L’Associazione ha organizzato l’11 febbraio una manifestazione proprio per sensibilizzare istituzioni e cittadini e ha chiesto l’apertura di un tavolo di lavoro per discutere possibili modifiche al tracciato dell’opera.
«È evidente che non è più possibile consumare all’infinito, ma occorre pianificare gli interventi infrastrutturali recuperando le aree dismesse anziché espropriando terreni a vocazione agricola» sottolinea anche Silvia Marchetto di Coldiretti Torino. «Per questo chiediamo un cambio di tracciato nel progetto della variante, che vada a interessare aree già compromesse o dismesse. Non vogliamo contrapporci alle esigenze dell’industria e della mobilità dei cittadini, ma non possiamo accettare che le produzioni di cibo dell’eccellenza canavesana continuino a essere colpite solo perché gli agricoltori possiedono i terreni più facilmente espropriabili e che non necessitano di bonifiche».
La progettazione della nuova strada è stata affidata dalla Regione alla Città Metropolitana di Torino. A quest’ultima Coldiretti ha chiesto un tavolo di discussione per concordare una soluzione che non impatti sulle produzioni agricole.
«Nei decenni scorsi l’agricoltura del Canavese – continua Sergio Barone – ha pagato un prezzo altissimo ai siti industriali inquinanti, alle aree commerciali, alle villette a schiera e alle infrastrutture viarie. Il sacrificio di suolo, molto spesso di buona classe di fertilità, tocca sempre e solo i terreni agricoli adibiti a coltivazioni cerealicole o foraggere necessari all’alimentazione degli animali da latte e carne il cui allevamento oltre a essere una delle risorse primarie della zona è anche un’eccellenza della Regione».
Un territorio di tipicità a rischio
È proprio in questa zona infatti che vengono allevati i bovini della celebre Razza Piemontese, le cui carni pregiate ne fanno il fiore all’occhiello della zootecnia italiana. Ma anche altre tipicità sono a rischio, come il vino Erbaluce di Caluso DOC o l’antica varietà di mais Pignoletto Giallo di Banchette, il saporitissimo pomodoro costoluto di Chivasso o ancora le delicate cipolline di Ivrea.
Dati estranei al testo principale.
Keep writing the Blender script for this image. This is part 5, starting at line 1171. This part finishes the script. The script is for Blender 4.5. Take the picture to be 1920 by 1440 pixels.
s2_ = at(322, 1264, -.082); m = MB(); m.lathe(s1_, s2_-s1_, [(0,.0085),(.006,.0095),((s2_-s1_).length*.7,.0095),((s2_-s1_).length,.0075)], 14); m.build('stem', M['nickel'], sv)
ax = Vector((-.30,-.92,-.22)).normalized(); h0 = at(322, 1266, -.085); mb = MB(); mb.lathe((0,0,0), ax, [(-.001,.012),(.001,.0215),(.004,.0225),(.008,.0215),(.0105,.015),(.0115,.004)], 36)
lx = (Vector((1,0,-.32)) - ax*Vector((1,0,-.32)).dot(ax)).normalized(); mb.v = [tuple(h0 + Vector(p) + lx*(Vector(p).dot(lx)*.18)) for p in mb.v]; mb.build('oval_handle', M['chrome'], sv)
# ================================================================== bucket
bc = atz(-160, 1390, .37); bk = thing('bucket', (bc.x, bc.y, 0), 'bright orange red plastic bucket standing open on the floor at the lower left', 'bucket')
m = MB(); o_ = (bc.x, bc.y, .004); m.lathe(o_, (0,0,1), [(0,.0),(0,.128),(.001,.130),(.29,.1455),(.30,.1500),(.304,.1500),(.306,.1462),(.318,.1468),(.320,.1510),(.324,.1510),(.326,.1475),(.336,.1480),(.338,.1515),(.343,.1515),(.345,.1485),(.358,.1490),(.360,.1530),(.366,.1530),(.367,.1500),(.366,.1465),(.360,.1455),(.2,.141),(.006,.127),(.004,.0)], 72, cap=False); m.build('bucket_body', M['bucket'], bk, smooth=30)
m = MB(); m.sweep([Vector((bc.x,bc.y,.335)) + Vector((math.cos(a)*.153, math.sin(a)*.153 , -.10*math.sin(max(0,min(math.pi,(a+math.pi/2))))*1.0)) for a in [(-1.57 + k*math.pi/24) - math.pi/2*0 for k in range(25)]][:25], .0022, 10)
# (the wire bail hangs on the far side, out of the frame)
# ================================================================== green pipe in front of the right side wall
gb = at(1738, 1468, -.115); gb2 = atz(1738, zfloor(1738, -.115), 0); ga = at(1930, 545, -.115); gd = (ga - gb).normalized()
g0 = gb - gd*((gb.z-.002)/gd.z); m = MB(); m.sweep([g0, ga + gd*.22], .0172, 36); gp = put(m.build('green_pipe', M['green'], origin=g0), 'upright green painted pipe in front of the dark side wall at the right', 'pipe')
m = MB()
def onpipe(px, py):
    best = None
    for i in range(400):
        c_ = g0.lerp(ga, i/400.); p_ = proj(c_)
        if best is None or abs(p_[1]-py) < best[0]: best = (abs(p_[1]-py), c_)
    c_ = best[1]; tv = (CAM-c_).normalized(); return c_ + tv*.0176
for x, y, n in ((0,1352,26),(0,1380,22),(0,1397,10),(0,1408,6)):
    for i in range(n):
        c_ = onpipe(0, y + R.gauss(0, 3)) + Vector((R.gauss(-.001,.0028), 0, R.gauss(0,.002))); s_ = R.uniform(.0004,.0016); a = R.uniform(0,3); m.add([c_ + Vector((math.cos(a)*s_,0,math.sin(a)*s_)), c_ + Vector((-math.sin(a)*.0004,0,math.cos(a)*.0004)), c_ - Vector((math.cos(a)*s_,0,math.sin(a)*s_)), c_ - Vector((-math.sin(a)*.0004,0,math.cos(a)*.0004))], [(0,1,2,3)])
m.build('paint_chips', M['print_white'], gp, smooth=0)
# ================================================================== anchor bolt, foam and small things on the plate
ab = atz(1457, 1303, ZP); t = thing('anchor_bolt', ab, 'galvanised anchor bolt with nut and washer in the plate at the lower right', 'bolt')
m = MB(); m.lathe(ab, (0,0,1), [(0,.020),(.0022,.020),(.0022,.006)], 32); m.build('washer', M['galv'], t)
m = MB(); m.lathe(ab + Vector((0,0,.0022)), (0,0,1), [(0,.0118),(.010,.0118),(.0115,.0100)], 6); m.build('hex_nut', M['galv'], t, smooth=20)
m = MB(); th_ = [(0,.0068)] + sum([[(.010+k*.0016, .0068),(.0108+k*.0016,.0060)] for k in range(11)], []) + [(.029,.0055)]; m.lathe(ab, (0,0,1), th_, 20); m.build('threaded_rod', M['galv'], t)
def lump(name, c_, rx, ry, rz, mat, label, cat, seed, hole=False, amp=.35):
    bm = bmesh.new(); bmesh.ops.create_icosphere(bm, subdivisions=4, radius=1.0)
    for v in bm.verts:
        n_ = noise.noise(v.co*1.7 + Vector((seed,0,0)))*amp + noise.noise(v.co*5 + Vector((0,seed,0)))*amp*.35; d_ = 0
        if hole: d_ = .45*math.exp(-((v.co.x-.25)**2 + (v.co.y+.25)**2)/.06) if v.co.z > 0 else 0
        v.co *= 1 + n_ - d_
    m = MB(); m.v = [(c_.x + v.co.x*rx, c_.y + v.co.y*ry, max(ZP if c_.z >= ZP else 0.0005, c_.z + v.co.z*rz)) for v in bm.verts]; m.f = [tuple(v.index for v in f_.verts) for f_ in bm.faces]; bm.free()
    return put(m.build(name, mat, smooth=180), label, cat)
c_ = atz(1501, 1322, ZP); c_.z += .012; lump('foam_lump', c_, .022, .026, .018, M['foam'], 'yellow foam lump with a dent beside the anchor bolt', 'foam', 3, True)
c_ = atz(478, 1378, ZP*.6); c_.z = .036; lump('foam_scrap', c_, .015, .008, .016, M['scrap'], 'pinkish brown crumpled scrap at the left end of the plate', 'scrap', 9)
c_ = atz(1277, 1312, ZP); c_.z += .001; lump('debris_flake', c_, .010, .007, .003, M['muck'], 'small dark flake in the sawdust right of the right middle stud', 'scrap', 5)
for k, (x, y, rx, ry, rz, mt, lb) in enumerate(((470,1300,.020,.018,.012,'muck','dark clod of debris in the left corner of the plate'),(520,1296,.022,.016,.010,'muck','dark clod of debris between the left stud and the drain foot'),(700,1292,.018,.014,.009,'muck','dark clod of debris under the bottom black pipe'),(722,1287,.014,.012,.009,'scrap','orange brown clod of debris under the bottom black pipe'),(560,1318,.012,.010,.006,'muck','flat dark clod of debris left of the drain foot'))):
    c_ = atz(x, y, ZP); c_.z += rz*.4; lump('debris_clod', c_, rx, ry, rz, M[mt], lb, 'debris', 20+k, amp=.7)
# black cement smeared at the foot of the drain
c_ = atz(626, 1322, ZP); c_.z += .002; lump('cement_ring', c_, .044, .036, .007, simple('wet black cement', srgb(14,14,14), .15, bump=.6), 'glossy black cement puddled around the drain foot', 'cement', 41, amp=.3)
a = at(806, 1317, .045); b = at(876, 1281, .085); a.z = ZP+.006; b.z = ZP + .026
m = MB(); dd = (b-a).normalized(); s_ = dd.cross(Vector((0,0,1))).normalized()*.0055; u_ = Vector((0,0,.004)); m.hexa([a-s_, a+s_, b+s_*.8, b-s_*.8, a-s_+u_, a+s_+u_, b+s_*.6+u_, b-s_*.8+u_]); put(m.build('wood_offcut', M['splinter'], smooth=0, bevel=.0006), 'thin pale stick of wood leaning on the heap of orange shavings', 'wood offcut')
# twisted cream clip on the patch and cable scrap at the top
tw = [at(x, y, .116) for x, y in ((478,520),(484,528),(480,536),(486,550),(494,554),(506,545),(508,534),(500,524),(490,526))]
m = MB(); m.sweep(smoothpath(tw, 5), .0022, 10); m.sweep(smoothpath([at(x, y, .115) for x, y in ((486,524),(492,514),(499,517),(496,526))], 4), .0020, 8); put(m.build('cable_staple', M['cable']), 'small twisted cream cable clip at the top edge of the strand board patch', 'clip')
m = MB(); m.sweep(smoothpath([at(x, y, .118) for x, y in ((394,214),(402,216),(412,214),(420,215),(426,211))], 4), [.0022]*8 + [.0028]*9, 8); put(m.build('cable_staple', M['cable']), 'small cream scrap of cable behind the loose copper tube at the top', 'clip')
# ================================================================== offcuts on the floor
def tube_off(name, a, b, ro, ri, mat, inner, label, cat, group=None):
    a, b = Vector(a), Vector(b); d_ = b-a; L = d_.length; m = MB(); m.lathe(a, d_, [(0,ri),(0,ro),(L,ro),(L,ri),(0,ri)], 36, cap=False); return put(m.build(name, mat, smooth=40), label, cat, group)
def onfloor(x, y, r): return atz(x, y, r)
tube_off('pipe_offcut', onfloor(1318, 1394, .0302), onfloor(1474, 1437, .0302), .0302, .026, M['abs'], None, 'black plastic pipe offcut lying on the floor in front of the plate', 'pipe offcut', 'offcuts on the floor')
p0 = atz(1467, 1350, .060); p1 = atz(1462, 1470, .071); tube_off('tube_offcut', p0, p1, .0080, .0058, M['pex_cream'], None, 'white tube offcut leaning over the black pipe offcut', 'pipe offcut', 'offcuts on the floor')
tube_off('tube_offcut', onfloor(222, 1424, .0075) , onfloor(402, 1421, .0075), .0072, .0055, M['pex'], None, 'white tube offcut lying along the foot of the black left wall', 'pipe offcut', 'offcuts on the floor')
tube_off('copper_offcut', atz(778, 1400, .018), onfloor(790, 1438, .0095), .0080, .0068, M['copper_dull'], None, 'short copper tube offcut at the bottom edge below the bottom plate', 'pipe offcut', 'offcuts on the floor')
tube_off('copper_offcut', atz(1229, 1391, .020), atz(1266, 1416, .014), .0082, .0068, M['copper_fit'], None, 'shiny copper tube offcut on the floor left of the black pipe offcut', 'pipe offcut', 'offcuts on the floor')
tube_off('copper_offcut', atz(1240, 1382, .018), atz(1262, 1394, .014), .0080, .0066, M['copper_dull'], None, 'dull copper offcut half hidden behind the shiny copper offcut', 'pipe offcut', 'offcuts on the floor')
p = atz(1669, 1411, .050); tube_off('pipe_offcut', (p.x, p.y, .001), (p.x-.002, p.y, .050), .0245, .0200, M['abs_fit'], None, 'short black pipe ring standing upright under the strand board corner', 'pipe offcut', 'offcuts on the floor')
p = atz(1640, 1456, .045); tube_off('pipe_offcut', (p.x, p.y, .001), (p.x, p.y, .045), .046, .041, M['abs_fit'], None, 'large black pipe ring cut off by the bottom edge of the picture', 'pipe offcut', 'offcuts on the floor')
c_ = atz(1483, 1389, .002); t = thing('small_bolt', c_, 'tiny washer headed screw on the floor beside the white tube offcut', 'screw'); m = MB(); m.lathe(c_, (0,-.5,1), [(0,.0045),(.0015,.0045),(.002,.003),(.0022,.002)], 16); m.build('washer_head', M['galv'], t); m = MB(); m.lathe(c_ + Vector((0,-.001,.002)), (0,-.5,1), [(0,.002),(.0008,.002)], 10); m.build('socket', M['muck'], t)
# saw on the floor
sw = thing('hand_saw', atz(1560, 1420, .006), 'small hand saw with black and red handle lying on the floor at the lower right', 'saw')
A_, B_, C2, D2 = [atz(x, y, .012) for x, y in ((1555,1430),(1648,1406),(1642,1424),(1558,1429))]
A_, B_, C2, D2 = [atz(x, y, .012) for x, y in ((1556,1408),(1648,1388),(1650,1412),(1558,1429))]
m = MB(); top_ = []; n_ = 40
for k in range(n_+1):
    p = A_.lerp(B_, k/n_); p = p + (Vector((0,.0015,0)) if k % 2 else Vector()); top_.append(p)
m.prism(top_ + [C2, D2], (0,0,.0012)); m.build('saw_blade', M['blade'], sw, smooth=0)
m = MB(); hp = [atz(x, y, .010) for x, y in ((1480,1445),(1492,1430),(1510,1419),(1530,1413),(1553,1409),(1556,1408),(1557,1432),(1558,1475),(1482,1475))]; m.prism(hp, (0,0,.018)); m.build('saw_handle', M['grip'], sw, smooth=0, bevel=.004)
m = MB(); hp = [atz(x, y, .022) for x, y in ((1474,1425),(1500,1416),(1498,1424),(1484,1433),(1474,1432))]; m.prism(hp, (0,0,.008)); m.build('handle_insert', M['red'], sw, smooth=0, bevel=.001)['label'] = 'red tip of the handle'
Sono quindi evidenti, in operazioni come quella della variante pedemontana, le contraddizioni una politica che molto spesso abusa della parola “sostenibilità” predicando la “svolta green” ma continua a promuovere un dissennato consumo di suolo.
«Il controsenso è evidente quando quella stessa politica chiede all’agricoltura di valorizzare il Canavese attraverso i prodotti locali di alta qualità che, senza suolo fertile, non si possono produrre».
Le istanze di Coldiretti non sono esclusive di un settore, ma sono richieste che riguardano tutti perché strategiche alla salvaguardia della filiera agroalimentare.
«A causa del cambiamento climatico globale l’Italia rischia una grave crisi di approvvigionamento di alcune produzioni, a partire da quelle cerealicole – sottolinea ancora Sergio Barone. – Ma la tutela del suolo agricolo è fondamentale anche per la salvaguardia ambientale: il verde delle coltivazioni, infatti, sequestra C02. I campi e i pascoli, inoltre, assorbono l’acqua durante gli eventi meteorologici estremi e contribuiscono al raffrescamento dell’aria nelle notti estive».
Non ultimo, va ricordato anche che la tutela del suolo fertile coincide con quella del paesaggio: il Canavese è un territorio unico, con la sua origine glaciale, le sue colline moreniche e i suoi terreni ricchi di sali minerali. Caratteristiche che permettono di puntare su un turismo culturale e di benessere che abbina i prodotti identitari dell’enogastronomia alla qualità ambientale delle campagne. Una ragione in più per tutelare l’intero ecosistema dell’area.